No record exists of Hamlet’s first performances at the Globe. But by 1603 its stage popularity is implied by the printing of the First Quarto’s pirated text, and by its title page proclaiming earlier performances in Oxford, Cambridge, and London. Tradition holds that King Hamlet’s Ghost was first played by Shakespeare, himself an actor in the company of the Chamberlain’s Men. The play was presented at the courts of James I and Charles I in 1619 and 1637, respectively. Following the restoration of the monarchy in 1660 and the subsequent reopening of London’s theaters, Hamlet was among the first plays to be produced again. But Restoration tastes had changed, preferring sophisticated comedy over tragedy, and Hamlet disappeared from the stage until the eighteenth century. The subject of one of the earliest silent films (1907), Hamlet is among the most frequently staged and filmed plays in the canon. This marks Chicago Shakespeare’s third production, and the second directed by Artistic Director Barbara Gaines, following her staging in 1996 with Robert Petkoff and Mariann Mayberry, and the 2006 production by guest director Terry Hands, with Ben Carlson.
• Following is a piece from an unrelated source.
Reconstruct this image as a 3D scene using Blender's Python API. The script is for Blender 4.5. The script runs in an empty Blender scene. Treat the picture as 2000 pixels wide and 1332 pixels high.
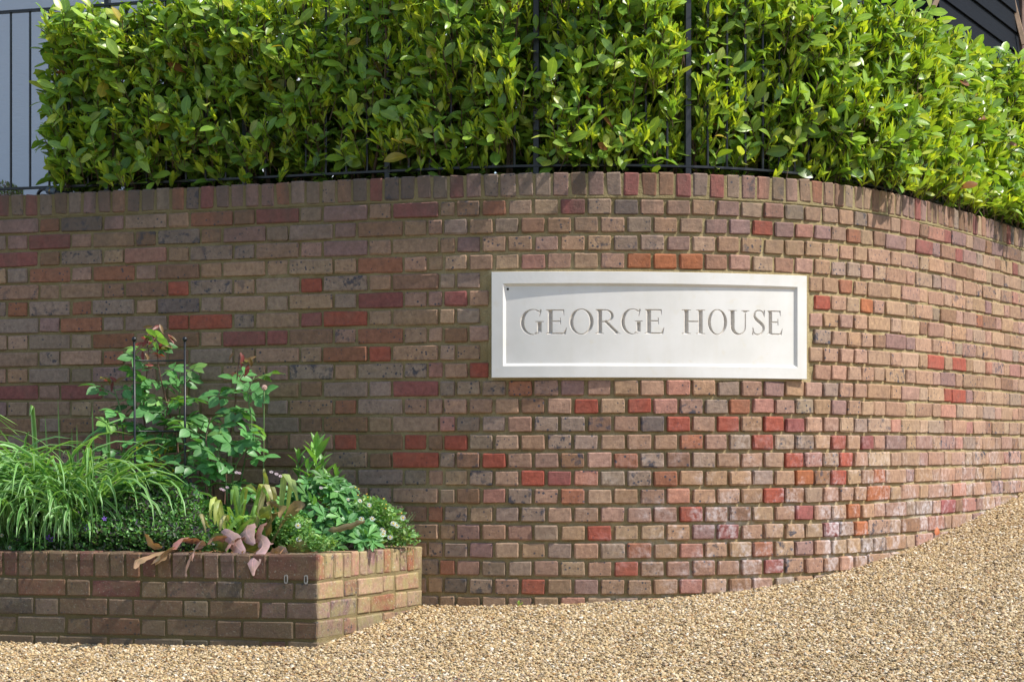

Irreverent explorations have been staged over the years in the theater Upstairs at Chicago Shakespeare: Hamlet! the Musical, in association with The Second City (2000, 2001), Tiny Ninja Hamlet (2006), and Celebrity One-Man Hamlet (2016). Two major WorldStage productions have toured to Chicago Shakespeare: Peter Brook’s with Adrian Lester (2001) and the Shakespeare’s Globe production, celebrating the 450th anniversary of Shakespeare’s birth (2014).